KAPIL PATIL is a PhD Candidate in the Centre for International Politics, Organization and Disarmament at Jawaharlal Nehru University. Kapil received a Masters in Defence and Strategic Studies from Pune University. He is currently interning at the Indian Pugwash Society, and working on a research project, "Emerging Nuclear Order in Asia." He received his BSc with High Distinction in Physics with a Minor in Mathematics from the University of Pune. His primary research interests include Nuclear Strategy, Arms Control and Disarmament issues.
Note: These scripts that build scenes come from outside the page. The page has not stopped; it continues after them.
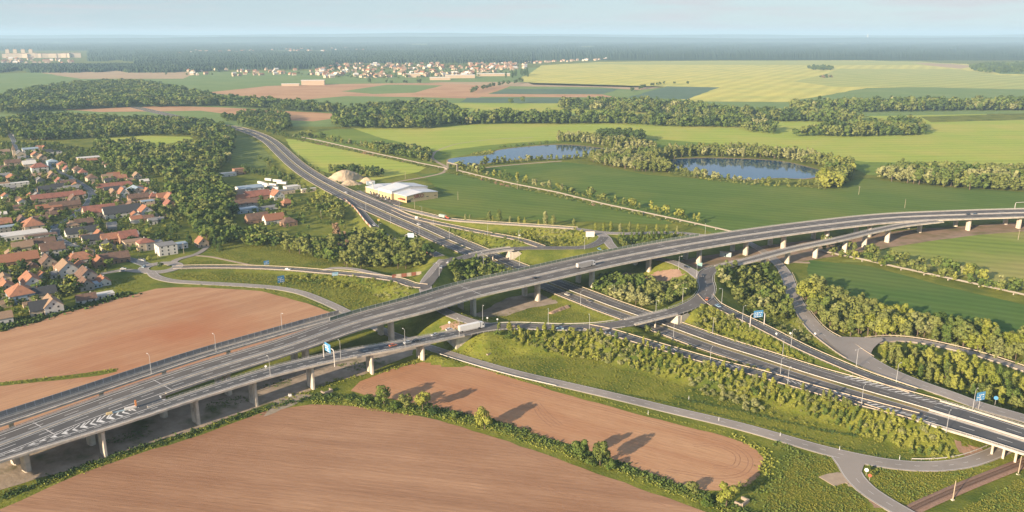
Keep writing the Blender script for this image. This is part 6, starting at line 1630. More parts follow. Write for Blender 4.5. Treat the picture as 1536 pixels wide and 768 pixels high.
# ------------------------------------------------------------------ trees and bushes
LEAF = dict(
    lush=leaf_mat('leaves_lush', (0.046, 0.085, 0.020), (0.082, 0.126, 0.030), (0.128, 0.164, 0.042)),
    olive=leaf_mat('leaves_olive', (0.080, 0.112, 0.028), (0.130, 0.158, 0.042), (0.185, 0.200, 0.060)),
    pale=leaf_mat('leaves_pale', (0.13, 0.158, 0.05), (0.19, 0.208, 0.072), (0.255, 0.258, 0.108)),
    dark=leaf_mat('leaves_dark', (0.024, 0.052, 0.018), (0.042, 0.076, 0.024), (0.068, 0.102, 0.032)),
    sap=leaf_mat('leaves_sapling', (0.120, 0.150, 0.022), (0.182, 0.205, 0.034), (0.250, 0.258, 0.058)),
    russet=leaf_mat('leaves_russet', (0.139, 0.085, 0.046), (0.217, 0.139, 0.078), (0.264, 0.178, 0.109)))

def crown_quads(lobes, n, size, rg, flat=.75):
    lob = np.array(lobes); wt = lob[:, 3] ** 2; wt /= wt.sum()
    out = []
    k = rg.choice(len(lob), n * 2, p=wt)
    d = rg.normal(size=(n * 2, 3)); d[:, 2] += .25; d /= np.linalg.norm(d, axis=1, keepdims=True)
    p = lob[k, :3] + d * lob[k, 3:4] * rg.uniform(.72, 1.04, (n * 2, 1)) * np.array([1, 1, lob[0, 4] if lob.shape[1] > 4 else 1])
    keep = np.ones(len(p), bool)
    for q_ in range(len(lob)):
        dd = np.linalg.norm(p - lob[q_, :3], axis=1)
        keep &= ~((dd < lob[q_, 3] * .66) & (k != q_))
    p, d = p[keep][:n], d[keep][:n]
    nr = d + rg.normal(size=d.shape) * .20; nr /= np.linalg.norm(nr, axis=1, keepdims=True)
    a = np.cross(nr, rg.normal(size=d.shape)); a /= np.linalg.norm(a, axis=1, keepdims=True); b = np.cross(nr, a)
    s1 = size * rg.uniform(.6, 1.35, (len(p), 1)); s2 = s1 * rg.uniform(.55, .9, (len(p), 1))
    q_ = np.stack([p - a * s1 - b * s2 * .3, p + b * s2 - a * s1 * .2, p + a * s1 + b * s2 * .3, p - b * s2 + a * s1 * .2], 1)
    return q_.reshape(-1, 3)

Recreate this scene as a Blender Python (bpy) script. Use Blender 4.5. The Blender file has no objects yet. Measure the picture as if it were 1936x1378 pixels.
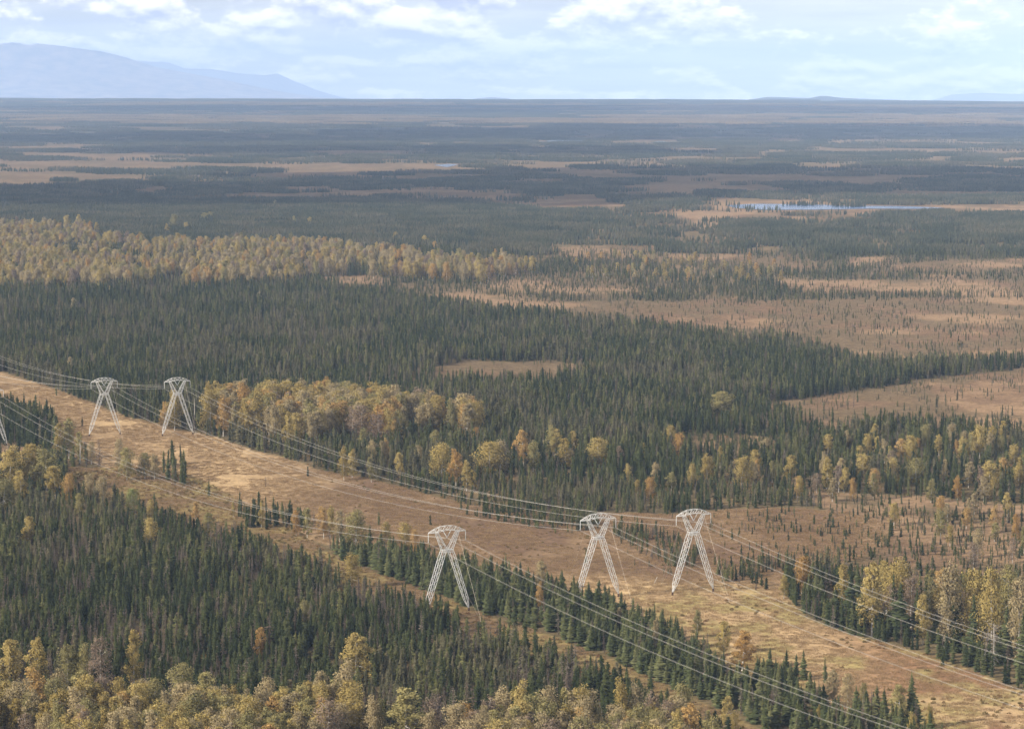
import bpy, math, random
import numpy as np
from mathutils import Vector, Matrix

random.seed(7)
RNG = np.random.default_rng(11)
sc = bpy.context.scene
COL = sc.collection

# ------------------------------------------------------------------ camera
PW, PH, FPX = 1936.0, 1378.0, 5300.0
CAM_H, PITCH, ROLL = 150.0, math.atan((689 - 181) / 5300.0), math.radians(0.16)
cam_data = bpy.data.cameras.new('camera')
cam = bpy.data.objects.new('camera', cam_data)
COL.objects.link(cam)
sc.camera = cam
cam_data.sensor_width = 36.0
cam_data.lens = FPX / PW * 36.0
cam_data.clip_start, cam_data.clip_end = 1.0, 200000.0
cam.location = (0, 0, CAM_H)
cam.rotation_euler = (Matrix.Rotation(math.pi / 2 - PITCH, 3, 'X') @ Matrix.Rotation(ROLL, 3, 'Z')).to_euler()

# ------------------------------------------------------------------ sun, sky, exposure
SUN_EL = math.radians(29)
SUN_AZ = Vector((-0.86, -0.51, 0)).normalized()
SUN_DIR = Vector((SUN_AZ.x * math.cos(SUN_EL), SUN_AZ.y * math.cos(SUN_EL), math.sin(SUN_EL)))
sun_data = bpy.data.lights.new('sun', 'SUN')
sun_data.energy, sun_data.angle, sun_data.color = 5.0, math.radians(0.55), (1.0, 0.905, 0.77)
sun = bpy.data.objects.new('sun', sun_data)
COL.objects.link(sun)
sun.rotation_euler = SUN_DIR.to_track_quat('Z', 'Y').to_euler()
sun.location = (0, 0, 400)

sc.view_settings.view_transform = 'Standard'
sc.view_settings.look = 'None'
sc.view_settings.gamma = 1.0
sc.view_settings.exposure = 0.5
sc.cycles.max_bounces = 6
sc.cycles.diffuse_bounces = 2
sc.cycles.glossy_bounces = 2
sc.cycles.transmission_bounces = 2
sc.cycles.volume_bounces = 5
sc.cycles.use_denoising = True


class NT:
    """small helper to wire shader nodes"""
    def __init__(self, tree):
        self.t = tree
        tree.nodes.clear()

    def n(self, kind, **kw):
        nd = self.t.nodes.new(kind)
        for k, v in kw.items():
            if k.startswith('i_'):
                key = k[2:]
                s = nd.inputs[int(key)] if key.isdigit() else nd.inputs[key.replace('_', ' ')]
                if isinstance(v, bpy.types.NodeSocket):
                    self.t.links.new(v, s)
                else:
                    s.default_value = v
            else:
                setattr(nd, k, v)
        return nd

    def m(self, op, a, b=0.0, c=0.0, clamp=False):
        nd = self.t.nodes.new('ShaderNodeMath')
        nd.operation, nd.use_clamp = op, clamp
        for s, v in zip(nd.inputs, (a, b, c)):
            if isinstance(v, bpy.types.NodeSocket):
                self.t.links.new(v, s)
            else:
                s.default_value = v
        return nd.outputs[0]

    def mix(self, f, a, b, blend='MIX'):
        nd = self.t.nodes.new('ShaderNodeMix')
        nd.data_type, nd.blend_type = 'RGBA', blend
        for s, v in ((nd.inputs[0], f), (nd.inputs[6], a), (nd.inputs[7], b)):
            if isinstance(v, bpy.types.NodeSocket):
                self.t.links.new(v, s)
            else:
                s.default_value = v if not isinstance(v, tuple) else (*v[:3], 1)
        return nd.outputs[2]

    def ramp(self, f, stops, interp='LINEAR'):
        nd = self.t.nodes.new('ShaderNodeValToRGB')
        cr = nd.color_ramp
        cr.interpolation = interp
        while len(cr.elements) < len(stops):
            cr.elements.new(0.5)
        for e, (p, c) in zip(cr.elements, stops):
            e.position = p
            e.color = (*c, 1) if isinstance(c, tuple) else (c, c, c, 1)
        self.t.links.new(f, nd.inputs[0])
        return nd.outputs[0]

    def link(self, a, b):
        self.t.links.new(a, b)


world = bpy.data.worlds.new('World')
sc.world = world
world.use_nodes = True
w = NT(world.node_tree)
sky = w.n('ShaderNodeTexSky', sky_type='NISHITA', sun_disc=False, sun_elevation=SUN_EL,
          sun_rotation=math.atan2(SUN_AZ.x, SUN_AZ.y), altitude=150.0, air_density=1.0, dust_density=1.2, ozone_density=1.5)
tc = w.n('ShaderNodeTexCoord')
sx = w.n('ShaderNodeSeparateXYZ', i_0=tc.outputs['Generated'])
el = w.m('MULTIPLY', w.m('ARCSINE', sx.outputs[2]), 57.3)
elp = w.m('MAXIMUM', el, 0.0)
# clouds stand taller the higher they are in the sky
vv = w.m('MULTIPLY', w.m('LOGARITHM', w.m('ADD', w.m('MULTIPLY', elp, 0.55), 1.0), 2.71828), 3.6)


def cloud_noise(dv, k=1.0, seed=0.0, detail=8.0, sk=1.0):
    v = w.n('ShaderNodeCombineXYZ', i_0=w.m('MULTIPLY', sx.outputs[0], 30.0 * k), i_1=w.m('ADD', w.m('MULTIPLY', sx.outputs[1], 30.0 * k), 7.3 + seed),
            i_2=w.m('ADD', w.m('MULTIPLY', vv, k * sk), 1.1 + dv + seed))
    nz = w.n('ShaderNodeTexNoise', i_Vector=v.outputs[0], i_Scale=1.0, i_Detail=detail, i_Roughness=0.54, i_Lacunarity=2.1)
    return nz.outputs[0]


n0 = cloud_noise(0)
n1 = cloud_noise(0.20)
n2 = cloud_noise(0, 0.3, 5.0, 3.0)      # broad banks of cloud and clear gaps between them
cover = w.ramp(w.m('ADD', n0, w.m('MULTIPLY', w.m('SUBTRACT', n2, 0.5), 0.35)), [(0.46, 0.0), (0.56, 1.0)], 'EASE')
lit = w.m('ADD', w.m('MULTIPLY', w.m('SUBTRACT', n0, n1), 6.0), 0.5, clamp=True)
ccol = w.mix(lit, (8.2, 8.1, 10.2), (26.0, 23.6, 19.0))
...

ANNA WEICHSELBRAUN graduated in 2006 with a BA from NYU's Gallatin School of Individualized Study. She completed an interdisciplinary Masters in Sociology, Anthropology, and History at the Ecole des Hautes Etudes en Sciences Sociales and the Ecole Normale Superieure in Paris in 2009 while also teaching English to high school and college students. Anna began her PhD in anthropology at the University of Chicago in the Fall of 2009. For her doctoral research she will be focusing on historical and contemporary practices of the production and regulation of nuclear knowledge and technologies at the IAEA.
OLEG ZHURAVLEV is a sociologist whose research has focused on the social history of the Soviet university system and student movements. He is currently a PhD student in Political Science and Sociology at the European University of St. Petersburg, Russia. Oleg was a student with the Institute of Sociology at the Russian Academy of Science in Moscow, and received his undergraduate degree in sociology from Lomonosov Moscow State University in 2008.